Friday, April 12, 2019

A future water crisis

Expanding cities are sucking up ever more water, exacerbating the effect of climate change and threatening to create a "dusty and deserted" rural hinterland, scientists said.

They identified more than 100 projects - be it pipelines or dams - that had diverted water into 69 cities, supporting the needs of 383 million people, mainly in North America and Asia. In many cases, water reallocation benefited cities to the detriment of rural populations, often causing protests from farmers whose taps ran dry, the study said.

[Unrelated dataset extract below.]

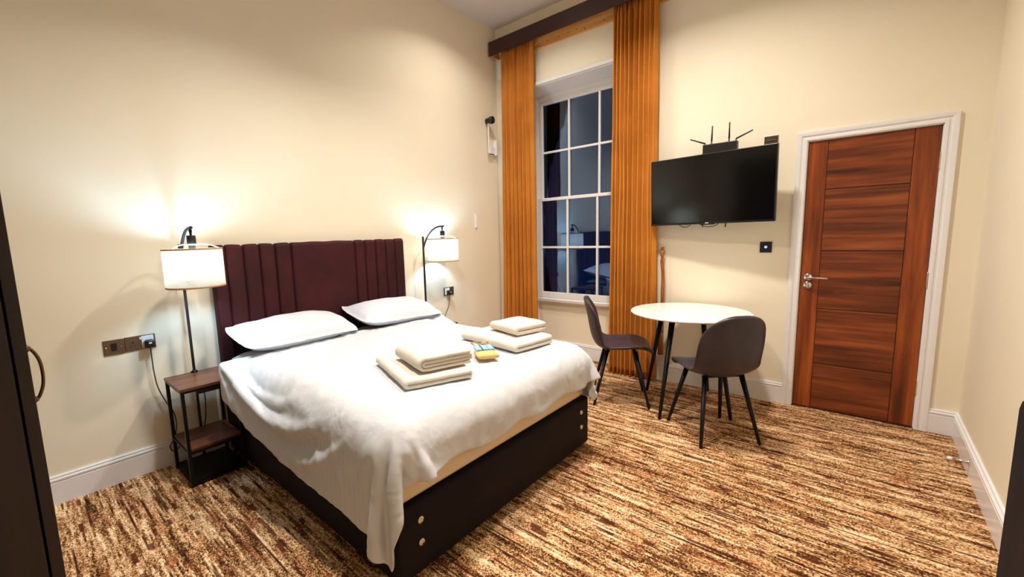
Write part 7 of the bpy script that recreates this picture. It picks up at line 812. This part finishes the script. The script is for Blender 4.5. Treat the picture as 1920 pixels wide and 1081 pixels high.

Researchers calculated that globally at least 16 billion cubic meters of water - almost the annual flow of the Colorado River in the United States - were pumped out of the countryside into cities every year. The figure is the tip of the iceberg of a global problem that is bound to worsen. The United Nations is estimating 2.5 billion more people will move into cities by 2050.

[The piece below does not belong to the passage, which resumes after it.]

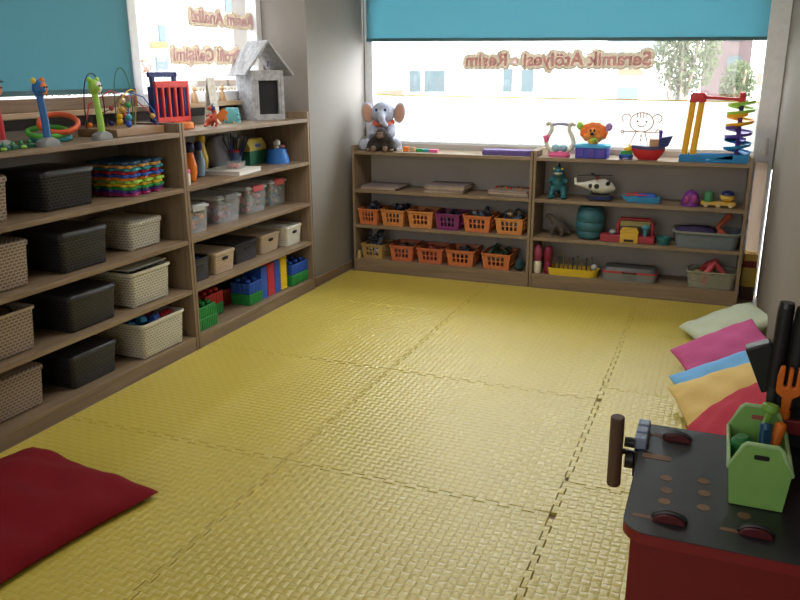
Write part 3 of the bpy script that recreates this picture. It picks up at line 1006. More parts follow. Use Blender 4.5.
toss_post('red ring toss post with a black hatted head, at the frame edge', -1.15, -.075, RED, plain('warm_orange_plastic', (.75, .25, .06)), 'hat', .0)
toss_post('blue ring toss post with a blue animal head on a grey base', -1.085, .085, plain('toss_blue_plastic', (.02, .14, .42)), plain('toss_blue_plastic', (.02, .14, .42)), 'bear', -.002)
toss_post('lime green ring toss post with a white faced head on a grey base', -1.115, .42, LIME, LIME, 'frog', -.006)
for mm, z, lb, tilt, dx, dy in ((TEAL, .012, 'teal toss ring at the bottom of the ring pile', 0, -.012, .0), (plain('toss_green_plastic', (.10, .45, .06)), .040, 'green toss ring in the middle of the ring pile', 12, -.008, -.02),
                                (plain('red_orange_plastic', (.75, .11, .03)), .074, 'red orange toss ring tilted on top of the ring pile', 27, .02, .02)):
    m = MB(); m.tube([(0.077 * math.cos(a), 0.077 * math.sin(a), 0) for a in [k * PI / 20 for k in range(40)]], .0115, 10, True)
    o = m.build('toss_ring', mm, None, (-1.25 + dx, .275 + dy, ZT + z + EPS))
    tr_ = math.radians(tilt)
    o.rotation_euler = Vector((0, 0, 1)).rotation_difference(Vector((.72 * math.sin(tr_), -.69 * math.sin(tr_), math.cos(tr_)))).to_euler()
    tag(o, lb, 'toss ring', 'toss rings lying in a pile')
t = thing('toy_crocodile', 'dark green jointed crocodile lying at the shelf edge', 'toy animal', (-1.095, -.075, ZT + EPS), 0.15)
m = MB()
for k in range(5):
    m.rbox([(0, .04 - .004 * k, .05, .01, 0, -.1 + .048 * k), (.012, .042 - .004 * k, .046, .012, 0, -.1 + .048 * k), (.024 - .002 * k, .02, .03, .01, 0, -.1 + .048 * k)])
m.build('body', DGREEN, t)
m = MB()
for k in range(5):
    m.cyl((0, -.1 + .048 * k, .02), (0, -.1 + .048 * k, .031), .009, .002, 6)
m.build('back_spike', GREEN, t)
m = MB()
for sx in (-1, 1):
    for y in (-.08, .03):
        m.ell((sx * .022, y, .007), (.012, .014, .007), None, 10)
m.build('foot', LIME, t)

# bead maze
t = thing('bead_maze', 'wooden bead maze with bent coloured wires', 'bead maze', (-1.235, .685, ZT + EPS))
wbm = wood('maze_wood', (.36, .22, .12), (.26, .15, .08), 1, .45)
m = MB(); m.span((-.115, -.165, 0), (.115, .165, .035)); m.build('base', wbm, t, bevel=.003)


def arc(p, q, h, n=16, side=0):
    p, q = Vector(p), Vector(q)
    return [p.lerp(q, (1 - math.cos(PI * i / n)) / 2) + Vector((side * math.sin(PI * i / n), 0, h * (max(0, math.sin(PI * i / n)) ** .55))) for i in range(n + 1)]


wires = [(BLACK, arc((-.06, -.162, .035), (-.06, -.035, .035), .245)), (plain('wire_green', (.05, .2, .1)), arc((-.09, .07, .035), (-.06, .158, .035), .27)),
         (RED, [(-.09, -.14, .035), (-.09, -.1, .14), (-.05, 0, .20), (0, .1, .165), (.06, .145, .09), (.07, .15, .035)]),
         (BLUE, [(.07, -.03, .035), (.05, -.0, .12), (.03, .05, .19), (.05, .11, .17), (.08, .145, .10), (.09, .15, .035)]),
         (YELL, arc((.0, -.03, .035), (-.02, .12, .035), .17, side=.05)), (plain('wire_brown', (.2, .1, .05)), [(-.1, -.06, .035), (-.08, -.03, .10), (-.02, -.03, .12), (-.0, .02, .18), (-.06, .06, .155), (-.08, .15, .10), (-.08, .155, .035)])]
for mm, pts in wires:
    m = MB(); m.tube(pts, .0028, 6); m.build('wire', mm, t)
bd = [((.07, -.03, .05), .015, BLUE), ((.06, -.015, .08), .016, TEAL), ((.02, -.03, .06), .016, YELL), ((.02, -.03, .085), .015, YELL), ((.03, -.02, .115), .015, plain('amber_bead', (.6, .35, .06))), ((.05, .0, .135), .014, GREEN), ((.02, .0, .155), .014, CREAM), ((-.06, .0, .05), .013, NAVY), ((-.02, .05, .06), .014, NAVY), ((-.02, .052, .085), .013, plain('red_bead', (.5, .05, .05))),
      ((.085, .135, .055), .013, NAVY), ((.08, .13, .08), .013, plain('amber_bead', (.6, .35, .06))), ((-.05, .0, .12), .012, RED), ((-.08, .14, .05), .013, GREEN), ((-.06, -.14, .05), .012, ORAN)]
for p, r, mm in bd:
    m = MB(); m.ell((0, 0, 0), r, None, 12); m.build('bead', mm, t, p)

# red slotted rack with a blue frame
t = thing('counter_drop_game', 'red slotted rack in a navy frame with a carry handle', 'game', (-1.255, 1.06, ZT + EPS), -.12)
m = MB()
for y in (-.105, .105):
    m.span((-.012, y - .012, 0), (.028, y + .012, .215))
m.span((-.012, -.105, .03), (.022, .105, .05))
m.build('frame', NAVY, t, bevel=.003)
m = MB(); m.span((-.05, -.125, 0), (.06, -.085, .018)); m.span((-.05, .085, 0), (.06, .125, .018)); m.build('foot', NAVY, t, bevel=.004)
m = MB(); m.span((-.012, -.10, .212), (.006, -.075, .285)); m.span((-.012, .05, .212), (.006, .075, .285)); m.span((-.012, -.115, .26), (.006, .08, .285)); m.build('carry_handle', NAVY, t, bevel=.004)
m = MB()
nn = 5
y0_, y1_ = -.10, .12
pw = (y1_ - y0_) / nn
for i in range(nn + 1):
    y = y0_ + i * pw
    m.span((.018, y - .007, .05), (.036, y + .007, .225))
m.span((.018, y0_ - .007, .036), (.036, y1_ + .007, .062)); m.span((.018, y0_ - .007, .208), (.036, y1_ + .007, .24))
m.build('slotted_front', plain('coral_red_plastic', (.72, .06, .05)), t, bevel=.004)
m = MB(); m.span((-.004, -.1, .05), (.0, .1, .212)); m.build('back_plate', NAVY, t)
t = thing('game_disc', 'orange plastic ring lying in front of the slotted rack', 'game disc', (-1.185, 1.09, ZT + EPS))
m = MB(); m.lathe([(.045, 0), (.052, .006), (.052, .03), (.044, .036), (.03, .034)], n=24); m.build('disc_body', plain('soft_orange_plastic', (.85, .27, .08)), t)
# white folded card, peg dolls, dragon, cup
t = thing('folded_card', 'tall white printed card standing folded by the window', 'card', (-1.31, 1.475, ZT + EPS), .15)
prn = plain('printed_card', (.74, .70, .64), .7, noise=.22, nscale=45)
m = MB(); m.prism([(0, 0), (.002, 0), (.03, .255), (.028, .255)], -.045, .045, 'y'); m.build('front_leaf', prn, t)
m = MB(); m.prism([(.058, 0), (.06, 0), (.032, .255), (.03, .255)], -.045, .045, 'y'); m.build('back_leaf', prn, t)
for (y, h, lb) in ((1.455, .092, 'wooden peg doll on the sill, nearest the slotted rack'), (1.63, .088, 'wooden peg doll on the sill just past the white card'), (1.725, .098, 'wooden peg doll on the sill above the teal cup')):
    t = thing('peg_doll', lb, 'peg doll', (-1.375, y, 1.2325), 0, 'wooden peg dolls on the sill')
    m = MB(); m.lathe([(.021, 0), (.022, .004), (.016, .03), (.011, .055), (.008, .062)], n=18); m.build('body', TAN, t)
    m = MB(); m.ell((0, 0, .073), .014); m.build('head', TAN, t)
    m = MB(); m.cyl((0, 0, .084), (0, 0, h), .007, .004, 10); m.build('knob', TAN, t)
t = thing('toy_dragon', 'small red and orange dragon figure at the edge of the shelf', 'toy animal', (-1.13, 1.27, ZT + EPS), -.5)
DRO = plain('dragon_red', (.45, .06, .02), noise=.3, nscale=60)
m = MB()
m.tube([(0, -.05, .012), (0, -.025, .03), (0, .005, .05), (0, .012, .075), (0, -.0, .092)], [.008, .02, .022, .013, .011], 12)
m.ell((0, -.012, .098), (.011, .02, .011))
m.tube([(0, -.04, .016), (.02, -.06, .01), (.045, -.055, .008)], [.012, .007, .002], 8)
for sx in (-1, 1):
    m.tube([(sx * .014, .0, .04), (sx * .024, .012, .02), (sx * .024, -.0, .004)], [.011, .008, .009], 8)
    m.tube([(sx * .012, -.01, .066), (sx * .026, -.03, .058)], [.006, .005], 8)
m.build('body', DRO, t, remesh=.004)
for sx in (-1, 1):
    m = MB(); m.prism([(0, 0), (.045, .045), (.075, .02), (.06, .005), (.07, -.022), (.045, -.012), (.03, -.03)], -.002, .002, 'x')
    m.build('wing', plain('dragon_orange', (.75, .22, .03)), t, (sx * .012, .01, .055), (0, 0, -sx * .9))
m = MB(); m.cyl((.006, -.008, .106), (.008, .008, .124), .004, .001, 8); m.cyl((-.006, -.008, .106), (-.008, .008, .124), .004, .001, 8); m.build('horn', BLACK, t)
m = MB(); m.lathe([(.008, .086), (.016, .09), (.012, .108), (.004, .112)], (0, .002, 0), 10); m.build('mane', NAVY, t)
t = thing('cup', 'teal plastic cup standing upside down beside the toy house', 'cup', (-1.255, 1.635, ZT + EPS))
m = MB(); m.lathe([(.048, 0), (.048, .004), (.040, .08), (.036, .085)], n=26); m.build('cup_body', plain('cup_teal', (.10, .36, .40)), t)
m = MB(); m.tube([(.047, -.012, .05), (.075, -.03, .05), (.075, -.03, .02), (.047, -.012, .018)], .005, 8); m.build('cup_handle', plain('cup_teal', (.10, .36, .40)), t)
t = thing('pencil', 'short wooden stick lying beside the teal cup', 'pencil', (-1.20, 1.57, ZT + EPS), .6)
m = MB(); m.cyl((0, -.06, .006), (0, .045, .006), .006, n=8); m.build('shaft', TAN, t)
m = MB(); m.cyl((0, .045, .006), (0, .06, .006), .006, .001, 8); m.build('tip', DARK, t)
# toy house
HW = plain('distressed_white_paint', (.36, .36, .38), .7, noise=.35, nscale=38)
t = thing('toy_house', 'white distressed wooden house with a dark window beside the pillar', 'toy house', (-1.26, 1.965, ZT + EPS), math.radians(62))
w2, d2, hh = .112, .095, .285
m = MB()
m.span((-w2, -d2, 0), (-w2 + .022, -d2 + .02, hh)); m.span((w2 - .022, -d2, 0), (w2, -d2 + .02, hh))
m.span((-w2 + .022, -d2, 0), (w2 - .022, -d2 + .02, .035)); m.span((-w2 + .022, -d2, .235), (w2 - .022, -d2 + .02, hh))
m.span((-w2 + .022, -d2 + .004, .035), (-w2 + .05, -d2 + .018, .235)); m.span((w2 - .036, -d2 + .004, .035), (w2 - .022, -d2 + .018, .235))
m.build('front_frame', HW, t, bevel=.0015)
m = MB(); m.span((-w2, -d2 + .02, 0), (-w2 + .01, d2, hh)); m.build('side_wall', HW, t, bevel=.001)
m = MB(); m.span((w2 - .01, -d2 + .02, 0), (w2, d2, hh)); m.build('side_wall', HW, t, bevel=.001)
m = MB(); m.span((-w2 + .01, d2 - .01, 0), (w2 - .01, d2, hh)); m.build('back_wall', plain('house_inside', (.05, .05, .05), .8), t)
m = MB(); m.span((-w2 + .01, -d2 + .02, 0), (w2 - .01, d2 - .01, .012)); m.build('floor_panel', HW, t)
m = MB(); m.span((-w2 + .05, -d2 + .022, .035), (w2 - .036, -d2 + .024, .235)); m.build('window_pane', plain('dark_pane', (.02, .02, .024), .25), t)
m = MB(); m.span((-w2, -d2, hh), (w2, d2, hh + .01)); m.build('attic_floor', HW, t, bevel=.001)
pk = .452
for sx in (-1, 1):
    m = MB()
    ex, ez = sx * (w2 + .052), hh - .025
    dn = Vector((sx * (pk - ez), abs(ex))).normalized() * .014
    m.prism([(ex, ez), (0, pk), (0, pk + .018), (ex + dn.x * .9, ez + dn.y)], -d2 - .03, d2 + .03, 'y')
    m.build('roof_panel', HW, t, bevel=.001)
m = MB(); m.tube([(.058, -.01, .345), (.062, .0, .33), (.07, .02, .32)], .004, 6); m.build('painted_mark', NAVY, t)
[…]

"Urbanisation is increasing competition between cities and agriculture," lead author Dustin Garrick, of the University of Oxford's Smith School of Enterprise and the Environment, told the Thomson Reuters Foundation. "It's a significant problem already and it is likely to grow," he said. Garrick explained the world was "woefully underprepared" due to a lack of data, particularly in South America and Africa.
With global warming due to worsen droughts and other extreme weather, tensions are set to deepen, said Mbaye Mbeguere, senior water, sanitation and hygiene manager at charity WaterAid.
Cate Lamb, director of water security at the Carbon Disclosure Project, a non-profit environmental research group, said the study showed the world was poorly managing one of its most vital resources. "Water is a finite resource for which there are no alternatives," she said. "It's time to get serious about it".